Dia disangkakan melanggar Pasal 5 ayat (1) huruf a atau huruf b atau pasal 13 UU No 31 Tahun 1999 tentang Pemberantasan Tindak Pidana Korupsi sebagaimana telah diubah dengan Undang-Undang No 20 Tahun 2001 tentang Perubahan Atas Undang-Undang No 31 Tahun 1999 tentang Pemberantasan Tindak Pidana Korupsi.
Dia masuk daftar pencarian orang (DPO) sejak 15 Juni 2017.
3. Paulus Tanos
Paulus Tanos merupakan Direktur Utama PT Sandipala Arthaputra. Dia merupakan tersangka kasus megakorupsi e-KTP yang tinggal di Singapura. Paulus Tanos diduga turut terlibat dalam bancakan proyek senilai Rp 5,9 triliun. Dalam perkara ini negara merugi Rp 2,3 triliun.
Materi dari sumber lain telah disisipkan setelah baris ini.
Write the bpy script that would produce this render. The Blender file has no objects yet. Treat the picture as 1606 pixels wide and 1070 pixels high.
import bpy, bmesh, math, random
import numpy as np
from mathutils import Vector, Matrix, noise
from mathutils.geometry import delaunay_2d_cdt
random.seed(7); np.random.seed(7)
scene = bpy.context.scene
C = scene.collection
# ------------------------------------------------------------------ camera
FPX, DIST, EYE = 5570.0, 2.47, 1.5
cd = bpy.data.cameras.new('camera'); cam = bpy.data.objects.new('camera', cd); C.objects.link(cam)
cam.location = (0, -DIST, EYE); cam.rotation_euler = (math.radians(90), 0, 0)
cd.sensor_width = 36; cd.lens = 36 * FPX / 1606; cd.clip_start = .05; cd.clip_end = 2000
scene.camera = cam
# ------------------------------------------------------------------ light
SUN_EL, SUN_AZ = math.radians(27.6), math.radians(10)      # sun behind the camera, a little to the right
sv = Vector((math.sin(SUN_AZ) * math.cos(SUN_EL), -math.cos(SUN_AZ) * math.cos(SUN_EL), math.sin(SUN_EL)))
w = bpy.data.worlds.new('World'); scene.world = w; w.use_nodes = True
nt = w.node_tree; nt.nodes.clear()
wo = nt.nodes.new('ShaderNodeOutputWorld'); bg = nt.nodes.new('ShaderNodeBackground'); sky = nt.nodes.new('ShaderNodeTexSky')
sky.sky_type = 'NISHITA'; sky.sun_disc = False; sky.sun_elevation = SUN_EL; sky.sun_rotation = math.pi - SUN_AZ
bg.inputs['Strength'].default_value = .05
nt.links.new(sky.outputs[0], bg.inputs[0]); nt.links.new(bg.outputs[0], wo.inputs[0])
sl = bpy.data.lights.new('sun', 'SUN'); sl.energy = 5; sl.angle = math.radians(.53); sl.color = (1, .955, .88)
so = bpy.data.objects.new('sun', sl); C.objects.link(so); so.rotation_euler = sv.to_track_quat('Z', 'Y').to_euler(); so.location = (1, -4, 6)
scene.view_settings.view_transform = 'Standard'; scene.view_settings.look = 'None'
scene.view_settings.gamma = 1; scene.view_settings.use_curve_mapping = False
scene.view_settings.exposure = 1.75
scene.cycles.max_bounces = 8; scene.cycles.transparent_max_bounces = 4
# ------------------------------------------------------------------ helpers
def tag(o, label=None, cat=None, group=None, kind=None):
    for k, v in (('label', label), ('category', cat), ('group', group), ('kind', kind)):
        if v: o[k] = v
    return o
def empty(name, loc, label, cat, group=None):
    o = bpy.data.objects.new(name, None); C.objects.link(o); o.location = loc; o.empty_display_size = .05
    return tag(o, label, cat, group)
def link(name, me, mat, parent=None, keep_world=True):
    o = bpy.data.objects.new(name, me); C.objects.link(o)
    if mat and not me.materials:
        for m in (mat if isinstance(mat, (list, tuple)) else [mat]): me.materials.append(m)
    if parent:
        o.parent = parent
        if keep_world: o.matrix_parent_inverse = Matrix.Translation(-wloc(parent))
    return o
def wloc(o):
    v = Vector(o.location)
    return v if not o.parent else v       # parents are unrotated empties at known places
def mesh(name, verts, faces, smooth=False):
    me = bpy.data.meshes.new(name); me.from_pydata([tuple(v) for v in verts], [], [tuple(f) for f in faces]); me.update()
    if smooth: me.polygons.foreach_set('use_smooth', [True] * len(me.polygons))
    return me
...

Paulus Tanos dijadikan tersangka oleh KPK pada Agustus 2019. KPK mengaku sudah mengetahui keberadaan Paulus Tanos, namun tak bisa diseret ke tanah air lantaran sudah mengganti nama dan paspor. KPK menduga Paulus Tanos mengganti kewarganegaraan di wilayah Afrika Selatan.
"Paulus Tannos sebagaimana yang sudah kami sampaikan bahkan KPK sudah menemukannya kan di luar negeri, kami tidak perlu menyebutkan negaranya, dan kemudian ternyata yang bersangkutan sudah berganti identitasnya dan paspor negara lain di wilayah Afrika Selatan," ujar Kepala Bagian Pemberitaan KPK Ali Fikri dalam keterangannya, Jumat (11/8/2023).
Ali mengatakan, KPK memiliki tiga buronan yang masih menghirup udara bebas. Ali menyebut tim penindakan terus berusaha menemukan keberadaan tiga buronan tersisa.
"Tapi, prinsipnya kami tidak berhenti dalam mencari para DPO KPK yang berjumlah tiga orang, termasuk Paulus Tanos," kata Ali.